__Task description__
Please print the full listing exactly.

▬▬▬▬▬▬▬▬▬▬

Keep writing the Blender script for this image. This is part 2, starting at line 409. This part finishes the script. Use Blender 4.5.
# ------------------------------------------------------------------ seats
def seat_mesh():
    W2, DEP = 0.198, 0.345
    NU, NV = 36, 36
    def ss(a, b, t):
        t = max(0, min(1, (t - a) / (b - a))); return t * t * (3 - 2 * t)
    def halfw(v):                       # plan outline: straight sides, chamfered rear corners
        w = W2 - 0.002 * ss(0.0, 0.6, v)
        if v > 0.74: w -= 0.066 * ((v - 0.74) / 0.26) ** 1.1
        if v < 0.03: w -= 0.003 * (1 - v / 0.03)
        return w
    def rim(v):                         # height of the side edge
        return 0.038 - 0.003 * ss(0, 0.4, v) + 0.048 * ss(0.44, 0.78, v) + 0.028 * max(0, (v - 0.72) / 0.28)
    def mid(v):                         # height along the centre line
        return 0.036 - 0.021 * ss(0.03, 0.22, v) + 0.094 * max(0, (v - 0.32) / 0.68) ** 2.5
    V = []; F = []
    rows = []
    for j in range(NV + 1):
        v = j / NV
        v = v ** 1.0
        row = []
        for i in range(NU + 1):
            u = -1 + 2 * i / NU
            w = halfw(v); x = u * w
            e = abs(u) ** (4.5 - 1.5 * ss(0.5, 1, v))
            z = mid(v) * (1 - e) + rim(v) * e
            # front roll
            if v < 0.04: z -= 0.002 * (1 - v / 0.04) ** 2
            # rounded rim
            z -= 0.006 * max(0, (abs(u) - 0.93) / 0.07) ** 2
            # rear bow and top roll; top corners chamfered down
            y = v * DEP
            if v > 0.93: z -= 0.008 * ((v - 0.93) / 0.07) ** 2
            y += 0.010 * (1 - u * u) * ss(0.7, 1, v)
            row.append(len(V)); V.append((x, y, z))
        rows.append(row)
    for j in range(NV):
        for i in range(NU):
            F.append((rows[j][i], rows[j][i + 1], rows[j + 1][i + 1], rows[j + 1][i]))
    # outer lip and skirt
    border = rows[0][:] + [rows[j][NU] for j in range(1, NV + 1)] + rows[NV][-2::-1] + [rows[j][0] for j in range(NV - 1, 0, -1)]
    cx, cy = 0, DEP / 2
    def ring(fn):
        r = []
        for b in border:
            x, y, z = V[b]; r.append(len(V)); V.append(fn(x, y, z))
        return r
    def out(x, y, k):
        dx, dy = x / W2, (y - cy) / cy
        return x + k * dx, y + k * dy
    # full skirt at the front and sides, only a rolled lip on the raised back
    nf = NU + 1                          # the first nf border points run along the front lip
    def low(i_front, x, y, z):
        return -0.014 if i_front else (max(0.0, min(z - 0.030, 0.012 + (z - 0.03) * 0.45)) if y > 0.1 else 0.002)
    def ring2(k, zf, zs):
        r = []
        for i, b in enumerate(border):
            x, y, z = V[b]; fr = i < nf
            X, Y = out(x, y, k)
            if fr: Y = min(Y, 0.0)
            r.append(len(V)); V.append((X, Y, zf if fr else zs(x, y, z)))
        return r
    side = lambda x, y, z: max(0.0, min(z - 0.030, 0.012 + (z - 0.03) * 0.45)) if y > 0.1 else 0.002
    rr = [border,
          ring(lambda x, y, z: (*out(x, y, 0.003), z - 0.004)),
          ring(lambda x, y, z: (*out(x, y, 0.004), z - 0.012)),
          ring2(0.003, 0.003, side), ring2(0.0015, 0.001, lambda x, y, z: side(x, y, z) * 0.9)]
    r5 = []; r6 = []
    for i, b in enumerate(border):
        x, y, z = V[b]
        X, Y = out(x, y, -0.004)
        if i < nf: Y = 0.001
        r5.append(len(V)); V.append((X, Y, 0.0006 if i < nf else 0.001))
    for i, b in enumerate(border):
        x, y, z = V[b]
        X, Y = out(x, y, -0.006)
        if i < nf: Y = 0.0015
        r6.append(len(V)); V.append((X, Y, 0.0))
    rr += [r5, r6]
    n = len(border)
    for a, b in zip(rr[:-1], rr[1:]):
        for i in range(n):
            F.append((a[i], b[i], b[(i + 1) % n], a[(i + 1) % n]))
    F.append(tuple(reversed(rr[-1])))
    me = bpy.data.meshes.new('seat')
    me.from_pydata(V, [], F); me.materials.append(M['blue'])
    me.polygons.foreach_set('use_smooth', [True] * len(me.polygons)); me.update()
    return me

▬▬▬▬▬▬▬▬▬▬

__Reply__
Keep writing the Blender script for this image. This is part 2, starting at line 409. This part finishes the script. Use Blender 4.5.
# ------------------------------------------------------------------ seats
def seat_mesh():
    W2, DEP = 0.198, 0.345
    NU, NV = 36, 36
    def ss(a, b, t):
        t = max(0, min(1, (t - a) / (b - a))); return t * t * (3 - 2 * t)
    def halfw(v):                       # plan outline: straight sides, chamfered rear corners
        w = W2 - 0.002 * ss(0.0, 0.6, v)
        if v > 0.74: w -= 0.066 * ((v - 0.74) / 0.26) ** 1.1
        if v < 0.03: w -= 0.003 * (1 - v / 0.03)
        return w
    def rim(v):                         # height of the side edge
        return 0.038 - 0.003 * ss(0, 0.4, v) + 0.048 * ss(0.44, 0.78, v) + 0.028 * max(0, (v - 0.72) / 0.28)
    def mid(v):                         # height along the centre line
        return 0.036 - 0.021 * ss(0.03, 0.22, v) + 0.094 * max(0, (v - 0.32) / 0.68) ** 2.5
    V = []; F = []
    rows = []
    for j in range(NV + 1):
        v = j / NV
        v = v ** 1.0
        row = []
        for i in range(NU + 1):
            u = -1 + 2 * i / NU
            w = halfw(v); x = u * w
            e = abs(u) ** (4.5 - 1.5 * ss(0.5, 1, v))
            z = mid(v) * (1 - e) + rim(v) * e
            # front roll
            if v < 0.04: z -= 0.002 * (1 - v / 0.04) ** 2
            # rounded rim
            z -= 0.006 * max(0, (abs(u) - 0.93) / 0.07) ** 2
            # rear bow and top roll; top corners chamfered down
            y = v * DEP
            if v > 0.93: z -= 0.008 * ((v - 0.93) / 0.07) ** 2
            y += 0.010 * (1 - u * u) * ss(0.7, 1, v)
            row.append(len(V)); V.append((x, y, z))
        rows.append(row)
    for j in range(NV):
        for i in range(NU):
            F.append((rows[j][i], rows[j][i + 1], rows[j + 1][i + 1], rows[j + 1][i]))
    # outer lip and skirt
    border = rows[0][:] + [rows[j][NU] for j in range(1, NV + 1)] + rows[NV][-2::-1] + [rows[j][0] for j in range(NV - 1, 0, -1)]
    cx, cy = 0, DEP / 2
    def ring(fn):
        r = []
        for b in border:
            x, y, z = V[b]; r.append(len(V)); V.append(fn(x, y, z))
        return r
    def out(x, y, k):
        dx, dy = x / W2, (y - cy) / cy
        return x + k * dx, y + k * dy
    # full skirt at the front and sides, only a rolled lip on the raised back
    nf = NU + 1                          # the first nf border points run along the front lip
    def low(i_front, x, y, z):
        return -0.014 if i_front else (max(0.0, min(z - 0.030, 0.012 + (z - 0.03) * 0.45)) if y > 0.1 else 0.002)
    def ring2(k, zf, zs):
        r = []
        for i, b in enumerate(border):
            x, y, z = V[b]; fr = i < nf
            X, Y = out(x, y, k)
            if fr: Y = min(Y, 0.0)
            r.append(len(V)); V.append((X, Y, zf if fr else zs(x, y, z)))
        return r
    side = lambda x, y, z: max(0.0, min(z - 0.030, 0.012 + (z - 0.03) * 0.45)) if y > 0.1 else 0.002
    rr = [border,
          ring(lambda x, y, z: (*out(x, y, 0.003), z - 0.004)),
          ring(lambda x, y, z: (*out(x, y, 0.004), z - 0.012)),
          ring2(0.003, 0.003, side), ring2(0.0015, 0.001, lambda x, y, z: side(x, y, z) * 0.9)]
    r5 = []; r6 = []
    for i, b in enumerate(border):
        x, y, z = V[b]
        X, Y = out(x, y, -0.004)
        if i < nf: Y = 0.001
        r5.append(len(V)); V.append((X, Y, 0.0006 if i < nf else 0.001))
    for i, b in enumerate(border):
        x, y, z = V[b]
        X, Y = out(x, y, -0.006)
        if i < nf: Y = 0.0015
        r6.append(len(V)); V.append((X, Y, 0.0))
    rr += [r5, r6]
    n = len(border)
    for a, b in zip(rr[:-1], rr[1:]):
        for i in range(n):
            F.append((a[i], b[i], b[(i + 1) % n], a[(i + 1) % n]))
    F.append(tuple(reversed(rr[-1])))
    me = bpy.data.meshes.new('seat')
    me.from_pydata(V, [], F); me.materials.append(M['blue'])
    me.polygons.foreach_set('use_smooth', [True] * len(me.polygons)); me.update()
    return me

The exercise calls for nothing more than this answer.